Matric Results 2014: Gauteng Shines but Produces Relatively Fewer University Passes than the Western Cape


By Oliver Ngwenya    07-Jan-2015 04:51 UTC+02:00

A pie chart showing the performance of each province in the 2014 Matric Examinations.

According to the Department of Basic Education, its analysis reveals that there is a decline in the pass rate of matriculants this year. In addition, the Department also showed that while Gauteng was the top performing province, Eastern Cape on the other end of the spectrum produced the worst results for 2014. Another trend that was shown by the results is that the Western Cape produced more university qualifying passes in relation to the number of pupils sitting these examinations compared to any other province.

Minister Angie Motshekga announced that the results verification showed that the provinces performed as follows;

Gauteng had 84.7%, North West got an 84.6% , Free State, 82.8%, Western Cape 82.2%. Mpumalanga 79%, Northern Cape 76.4%, and Limpopo 72.9%, KwaZulu-Natal, 69.7%, Eastern Cape 65.4%.

A further analysis of the results also revealed that even though Gauteng province produced the highest number of those who managed university passes, that is, 36 843, these were lower when expressed as a percentage of all the passes compared to what was obtained by the Western Cape province who managed to send just less than half of those who passed to university.

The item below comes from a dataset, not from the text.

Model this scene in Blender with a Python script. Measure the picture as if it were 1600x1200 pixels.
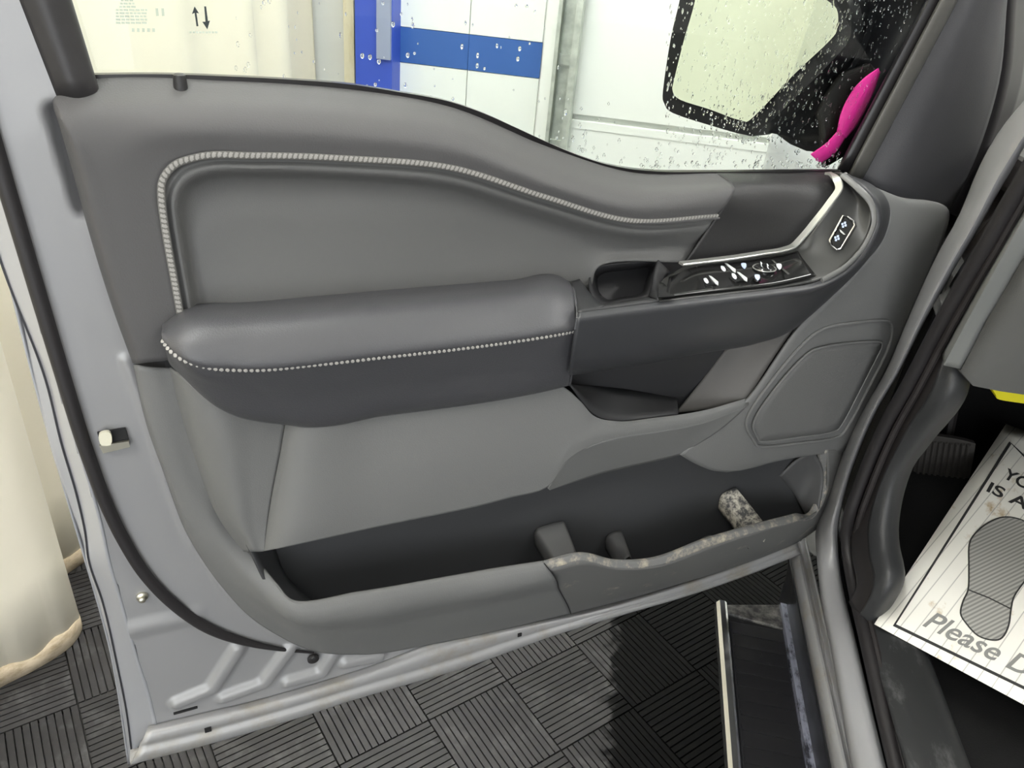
import bpy, bmesh, math, random
from mathutils import Vector, Matrix
random.seed(7)
scene = bpy.context.scene
COL = scene.collection
for o in list(bpy.data.objects):
    bpy.data.objects.remove(o)

# ------------------------------------------------------------------ camera
FPX = 1202.0                                   # focal length in pixels of a 1600 x 1200 frame
dn = Vector((-0.1, 1.0, 689 / 1202.0)).normalized()     # "down" seen from the camera (x right, y down, z forward)
zc = -dn
fh = Vector((0, 0, 1)) - Vector((0, 0, 1)).dot(zc) * zc
fh.normalize()
rt = fh.cross(zc)
if rt.x < 0:
    rt = -rt
M3 = Matrix((rt, fh, zc))                      # camera axes -> world
CAM = Vector((0, 0, 1.43))
cam_data = bpy.data.cameras.new('camera')
cam_data.sensor_fit = 'HORIZONTAL'
cam_data.sensor_width = 36.0
cam_data.lens = FPX / 1600.0 * 36.0
cam_data.clip_start = 0.02
cam = bpy.data.objects.new('camera', cam_data)
COL.objects.link(cam)
xa, ya, za = M3 @ Vector((1, 0, 0)), M3 @ Vector((0, -1, 0)), M3 @ Vector((0, 0, -1))
cam.matrix_world = Matrix(((xa.x, ya.x, za.x, CAM.x), (xa.y, ya.y, za.y, CAM.y), (xa.z, ya.z, za.z, CAM.z), (0, 0, 0, 1)))
scene.camera = cam

# ------------------------------------------------------------------ world, exposure
world = bpy.data.worlds.new('world')
scene.world = world
world.use_nodes = True
world.node_tree.nodes['Background'].inputs[0].default_value = (0.95, 0.98, 1.0, 1)
world.node_tree.nodes['Background'].inputs[1].default_value = 4.2
scene.view_settings.view_transform = 'Standard'
scene.view_settings.look = 'None'
scene.view_settings.exposure = 0.0
scene.view_settings.gamma = 1.0
scene.view_settings.use_curve_mapping = False
LAMP_POWER = 40.0
# opening behind the viewer added for fill daylight; this portal only guides sampling
pl = bpy.data.lights.new('fill_opening_portal', 'AREA'); pl.shape = 'RECTANGLE'; pl.size = 4.4; pl.size_y = 3.2; pl.cycles.is_portal = True
portal = bpy.data.objects.new('fill_opening_portal', pl); COL.objects.link(portal)

# ------------------------------------------------------------------ frames of reference
def az(deg):
    a = math.radians(deg)
    return Vector((math.sin(a), math.cos(a), 0))
D = az(63.666); N = Vector((D.y, -D.x, 0))     # along the open door towards its hinge / out of its inner face
F = az(7.4); S = Vector((F.y, -F.x, 0))        # truck forward / truck inward (towards its right side)
UP = Vector((0, 0, 1))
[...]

Another feather in the cap of the Western Cape Education Department is the one expressed by its MEC for education, Debbie Schäfer when she said, ” We have kept 63% of our pupils in school from the beginning of their schooling until matric.” This means that the Western Cape government has lost only just over a third of their pupils from the beginning of their schooling career until matric. These could be due to dropouts for many reasons. This is apparently the lowest drop out rate in the country.

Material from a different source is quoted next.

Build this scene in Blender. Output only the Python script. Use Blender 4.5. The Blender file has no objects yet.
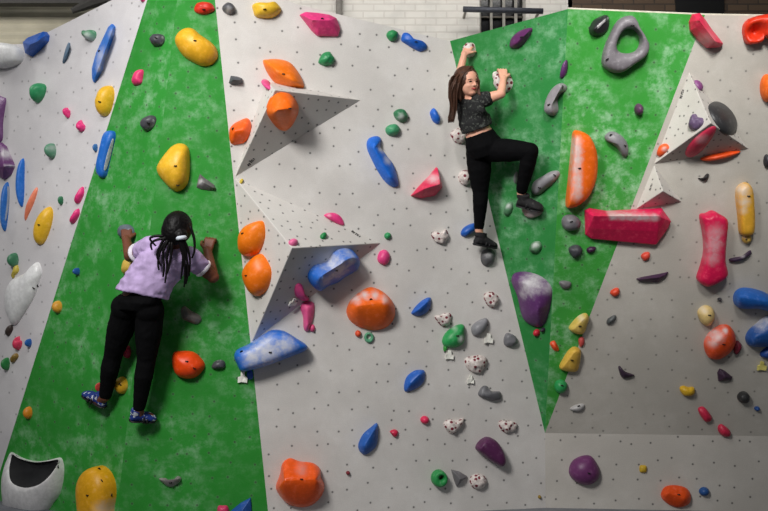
import bpy, bmesh, math, random
from mathutils import Vector, Matrix, noise
from mathutils.bvhtree import BVHTree
from mathutils.geometry import intersect_line_plane

random.seed(7)
SC = bpy.context.scene
COL = SC.collection
V = Vector

# ------------------------------------------------------------------ camera
FPX = 910.0
CAM = V((0, -6.5, 1.5))
PITCH = math.radians(2.5)
cd = bpy.data.cameras.new('camera')
cam = bpy.data.objects.new('camera', cd)
COL.objects.link(cam)
cd.sensor_width = 36
cd.lens = FPX * 36 / 768
cam.location = CAM
cam.rotation_euler = (math.pi / 2 + PITCH, 0, 0)
SC.camera = cam
CR = cam.rotation_euler.to_matrix()


def ray(px, py):
    return (CR @ V(((px - 384) / FPX, -(py - 255.5) / FPX, -1))).normalized()


def at_y(px, py, Y):
    d = ray(px, py)
    return CAM + d * ((Y - CAM.y) / d.y)


def at_plane(px, py, P, n):
    d = ray(px, py)
    return CAM + d * ((P - CAM).dot(n) / d.dot(n))


def lin(c):
    f = lambda v: v / 12.92 if v <= 0.04045 else ((v + 0.055) / 1.055) ** 2.4
    return tuple(f(x / 255.0) for x in c) + (1.0,)


# ------------------------------------------------------------------ materials
def new_mat(name):
    m = bpy.data.materials.new(name)
    m.use_nodes = True
    nt = m.node_tree
    return m, nt, nt.nodes['Principled BSDF']


def N(nt, t, **kw):
    n = nt.nodes.new(t)
    for k, v in kw.items():
        if k.startswith('i_'):
            n.inputs[k[2:].replace('_', ' ')].default_value = v
        else:
            setattr(n, k, v)
    return n


def mixc(nt, fac, a, b):
    m = nt.nodes.new('ShaderNodeMix')
    m.data_type = 'RGBA'
    for sock, v in ((0, fac), (6, a), (7, b)):
        if isinstance(v, (tuple, float, int)):
            m.inputs[sock].default_value = v
        else:
            nt.links.new(v, m.inputs[sock])
    return m.outputs[2]


def math_n(nt, op, a, b=None, c=None):
    m = nt.nodes.new('ShaderNodeMath')
    m.operation = op
    for i, v in enumerate((a, b, c)):
        if v is None:
            continue
        if isinstance(v, (float, int)):
            m.inputs[i].default_value = v
        else:
            nt.links.new(v, m.inputs[i])
    return m.outputs[0]


def ramp(nt, v, a, b, ca=0.0, cb=1.0):
    m = nt.nodes.new('ShaderNodeMapRange')
    m.interpolation_type = 'SMOOTHSTEP'
    nt.links.new(v, m.inputs[0])
    m.inputs[1].default_value = a
    m.inputs[2].default_value = b
    m.inputs[3].default_value = ca
    m.inputs[4].default_value = cb
    return m.outputs[0]


def wall_mat(name, base, base2, chalk, chalk_col, spacing=0.135, seed=0.0, rough=0.75, dot=0.0068, dk=0.75, vein=0.5):
    """painted sandy plywood with a jittered grid of bolt holes and rubbed-in chalk"""
    m, nt, p = new_mat(name)
    uv = N(nt, 'ShaderNodeUVMap')
    mp = N(nt, 'ShaderNodeMapping')
    mp.inputs['Location'].default_value = (seed, seed * 1.7, 0)
    nt.links.new(uv.outputs[0], mp.inputs[0])
    vec = mp.outputs[0]
    n1 = N(nt, 'ShaderNodeTexNoise', i_Scale=1.6, i_Detail=6.0, i_Roughness=0.62)
    n2 = N(nt, 'ShaderNodeTexNoise', i_Scale=9.0, i_Detail=6.0, i_Roughness=0.7)
    n3 = N(nt, 'ShaderNodeTexNoise', i_Scale=160.0, i_Detail=2.0)
    for n in (n1, n2, n3):
        nt.links.new(vec, n.inputs['Vector'])
    c = mixc(nt, ramp(nt, n1.outputs[0], 0.35, 0.65), lin(base), lin(base2))
    c = mixc(nt, ramp(nt, n3.outputs[0], 0.3, 0.8, 0.0, 0.10), c, (0.02, 0.02, 0.02, 1))
    ch = math_n(nt, 'MULTIPLY', ramp(nt, n2.outputs[0], 0.42, 0.74), ramp(nt, n1.outputs[0], 0.36, 0.66, 0.1, 1.25))
    ch = math_n(nt, 'MULTIPLY', ch, chalk)
    c = mixc(nt, ch, c, lin(chalk_col))
    vo = N(nt, 'ShaderNodeTexVoronoi', voronoi_dimensions='2D', i_Scale=1 / spacing, i_Randomness=0.6)
    nt.links.new(vec, vo.inputs['Vector'])
    r = dot / spacing
    dm = ramp(nt, vo.outputs['Distance'], r * 0.75, r * 1.25, 1.0, 0.0)
    halo = ramp(nt, vo.outputs['Distance'], r * 1.2, r * 2.6, 0.10, 0.0)
    c = mixc(nt, halo, c, (0.25, 0.24, 0.23, 1))
    dm = math_n(nt, 'MULTIPLY', dm, dk)
    c = mixc(nt, dm, c, (0.035, 0.035, 0.035, 1))
    nt.links.new(c, p.inputs['Base Color'])
    p.inputs['Roughness'].default_value = rough
    p.inputs['Specular IOR Level'].default_value = 0.25
    b = N(nt, 'ShaderNodeBump', i_Strength=0.25, i_Distance=0.003)
    nt.links.new(n3.outputs[0], b.inputs['Height'])
    nt.links.new(b.outputs[0], p.inputs['Normal'])
    return m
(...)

Also expressing his view on the results, Paul Colditz, CEO of the Federation of Governing Bodies of SA Schools, placed the responsibility of the drop in the results to the drop in the performance of KwaZulu-Natal. He urged the province to clean up its act if it wanted to avoid the stigma of being labelled as a non-functional province, much like the Eastern Cape and Limpopo. He, however, also conceded the fact that the roll out of the new curriculum could also have had a causative effect on the results slump. Another cause of the drop in the results this time around was highlighted by the University of the Free State vice-chancellor Jonathan Jansen, who expressed concern that this was due to the education department policy of promoting failed Grade 11 students to matric. However, Minister Angie Motshekga disputed this, arguing that some of the pupils who had been promoted despite failing Grade 11 had gone on to pass their matric with a few even attaining university passes.

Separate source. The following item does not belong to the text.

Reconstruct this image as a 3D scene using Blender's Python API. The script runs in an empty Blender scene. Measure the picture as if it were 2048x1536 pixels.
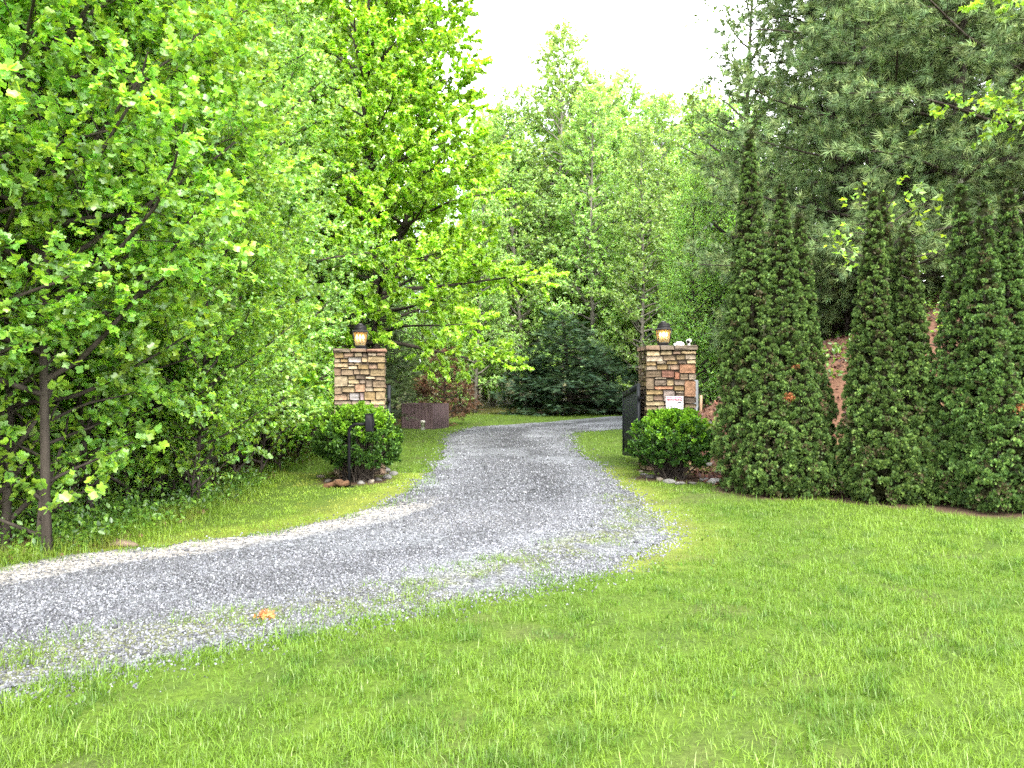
import bpy, math, random
import numpy as np
from mathutils import Vector, Matrix

SC = bpy.context.scene
COL = SC.collection
RAD = math.radians

# ------------------------------------------------------------------ camera, sky, sun, exposure
EYE = 1.5
FPX = 1547.0
cam_d = bpy.data.cameras.new('camera')
cam_d.sensor_width = 36.0
cam_d.lens = 36.0 * FPX / 2048.0
cam_d.clip_start = 0.05
cam_d.clip_end = 2000.0
cam = bpy.data.objects.new('camera', cam_d)
cam.location = (0, 0, EYE)
cam.rotation_euler = (RAD(90), 0, 0)
COL.objects.link(cam)
SC.camera = cam

SUN_EL, SUN_AZ = 48.0, 160.0     # azimuth measured from +Y (ahead) towards +X (right)
world = bpy.data.worlds.new('World')
SC.world = world
world.use_nodes = True
nt = world.node_tree
nt.nodes.clear()
wo = nt.nodes.new('ShaderNodeOutputWorld')
bg = nt.nodes.new('ShaderNodeBackground')
sky = nt.nodes.new('ShaderNodeTexSky')
sky.sky_type = 'NISHITA'
sky.sun_disc = False
sky.sun_elevation = RAD(SUN_EL)
sky.sun_rotation = RAD(SUN_AZ)
sky.air_density = 1.0
sky.dust_density = 2.5
tc = nt.nodes.new('ShaderNodeTexCoord')
cn = nt.nodes.new('ShaderNodeTexNoise')
cn.inputs['Scale'].default_value = 2.6
cn.inputs['Detail'].default_value = 6.0
cr = nt.nodes.new('ShaderNodeValToRGB')
cr.color_ramp.elements[0].position = 0.36
cr.color_ramp.elements[0].color = (0.25, 0.25, 0.25, 1)
cr.color_ramp.elements[1].position = 0.50
cr.color_ramp.elements[1].color = (1, 1, 1, 1)
cc = nt.nodes.new('ShaderNodeValToRGB')
cc.color_ramp.elements[0].position = 0.35
cc.color_ramp.elements[0].color = (0.93, 0.92, 0.97, 1)
cc.color_ramp.elements[1].position = 0.7
cc.color_ramp.elements[1].color = (1.0, 1.0, 1.0, 1)
cm = nt.nodes.new('ShaderNodeMixRGB')
cm.blend_type = 'MULTIPLY'
cm.inputs[0].default_value = 1.0
cm.inputs[2].default_value = (8.6, 8.6, 8.8, 1)
mx = nt.nodes.new('ShaderNodeMixRGB')
nt.links.new(tc.outputs['Generated'], cn.inputs['Vector'])
nt.links.new(cn.outputs['Fac'], cr.inputs['Fac'])
nt.links.new(cn.outputs['Fac'], cc.inputs['Fac'])
nt.links.new(cc.outputs['Color'], cm.inputs[1])
nt.links.new(cr.outputs['Color'], mx.inputs[0])
nt.links.new(sky.outputs['Color'], mx.inputs[1])
nt.links.new(cm.outputs['Color'], mx.inputs[2])
nt.links.new(mx.outputs['Color'], bg.inputs['Color'])
bg.inputs['Strength'].default_value = 0.13
nt.links.new(bg.outputs['Background'], wo.inputs['Surface'])

sun_d = bpy.data.lights.new('sun', 'SUN')
sun_d.energy = 1.4
sun_d.angle = RAD(30)
sun_d.color = (1.0, 0.95, 0.86)
sun = bpy.data.objects.new('sun', sun_d)
_el, _az = RAD(SUN_EL), RAD(SUN_AZ)
_dir = Vector((math.cos(_el) * math.sin(_az), math.cos(_el) * math.cos(_az), math.sin(_el)))
sun.rotation_euler = _dir.to_track_quat('Z', 'Y').to_euler()
sun.location = (0, 0, 40)
COL.objects.link(sun)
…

Turning to the concern of alleged cheating by some centres in the two provinces of Eastern Cape and KwaZulu-Natal, Minister Motshekga allayed the nation’s fears by saying that the problem was not as big as it seemed at the beginning of the revelations. She said, of the 58 centres that had been identified, 14 had been cleared of any wrong doing while the rest were still under investigation. She expressed the hope that the investigations would be completed timeously so that those pupils that are found to not have been involved in the cheating are allowed to get on with their lives. In response to the cheating allegations, the SA Democratic Teachers’ Union general secretary Mugwena Maluleke placed the blame squarely on the back of the system itself, which he referred to as being based on quantity instead of quality, which he said placed a lot of undue pressure on the teachers. He however said that this did not mean that the culprits should not be brought to book.